The bill that passed kept the MMM
intact, under AHS, and added a 5C’s museum in same building. A Governor’s representative wrote the amendments
and the Governor signed it. What looked
like a good solution and was accomplished by the legitimate legislative process
was corrupted ten months later.
4. CALAMITY: On a Sat. late afternoon at the end of April,
in a surprise attack, the entire staff of the MMM was fired, the doors locked,
and the schools and students who were scheduled for field trips through the end
of May were subjected to the chaos caused by AHS violating their statutes
that now said they were to keep the MMM
,its educational programs, and displays and equipment. Schools, students, and teachers were shocked
by this unprofessional, and illegal, treatment.
That Sat. is still remembered as the “Saturday Night Massacre”. The chaotic ensuing days saw all of the
scientific displays dismantled and removed without careful documentation . The AHS action was hostile, unauthorized, and
unnecessary as it was already known that they and the Centennial Committee had
not raised enough money to start anything.
However, when asked to explain their harmful actions, the reason given
was that they had to start re-modeling.
When they abandoned the 5C’s /MMM museum, for lack of fund-raising, AHS replaced it with a $15 million Experience
Museum which , of course, never happened.
And our students remained the victims!
5. COVER-UP: Of
course, without funds, no remodeling was ever begun, even to add some
5C’s displays, which would have been possible.
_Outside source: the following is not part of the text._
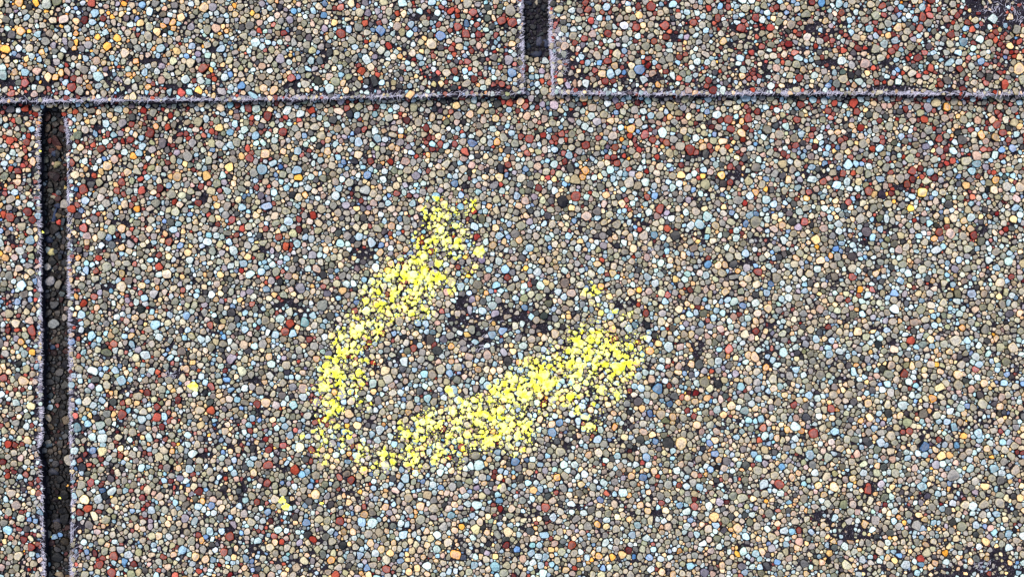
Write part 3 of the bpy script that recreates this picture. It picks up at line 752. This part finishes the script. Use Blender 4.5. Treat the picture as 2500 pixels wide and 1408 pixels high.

The calls for an explanation continued, but were never really addressed
until the legislature proceeded to correct the problem and the victimization of
our science students. During the hearings,
specific attempts were made to get answers as to why it happened. AHS did not explain, but rather tried to
blame the recession, which started way back in 2007 and was well-known by
2010. The recession was not the cause of
their failure as the MMM was still going strong. The fact that the recession was affecting
their fundraising should have kept them from the grandiose plans that never
happened. AHS continued to testify
against the reopening of the MMM, showing how little they cared about the kids they
displaced for no reason. The next excuse
was that they had a geologist so the state mineral collection was safe—the
position was for a curator, and there was no museum. Then we were told that they had a gallery at
the Tempe AHS museum—four years after closing the impressive MMM. Big problem, no one goes to that
museum—attendance is dismal. This year
we heard that all was well, they also had a Mining Diorama, and again,
attendance still lags. The schools and
displaced science students are not going to the AHS for science field
trips! And finally we got a whole new
set of reasons from the new Pres. of AHS
, Marshall Trimble: The Department of
Administration closed the building because it was unsafe—AHS had it for 10
months and DOA was never involved. The
MMM had no visitors so it was OK to get rid of it—(how about 40,000 students a
year, plus another 10,000 other visitors?)
The AHS Tempe museum had 2 science displays so the problem was
fixed! It would be too expensive to
reopen the MMM—in fact it had been operated with only 1 state employee and
self-funded all other positions. (AHS destroyed the self-funding strategies
that worked so well when they slammed the doors and moved everything.) The MMM did not meet state
education science standards –and the historian who can’t deal in facts is well acquainted with those
standards? Take your pick—their excuses fill a bucket that doesn’t hold water! Oh, I forgot—Governor Brewer , made them do
it!
We supporters of the restoration of a first class earth
science and natural resource museum hope it will finally happen this year under
the AZ Geological Survey at the UofA.
Keep your fingers crossed that lobbyists won’t keep this from happening
again. We need to show our students and
teachers that when the legislature is on record as wanting this to happen, we
can make the legislative process work.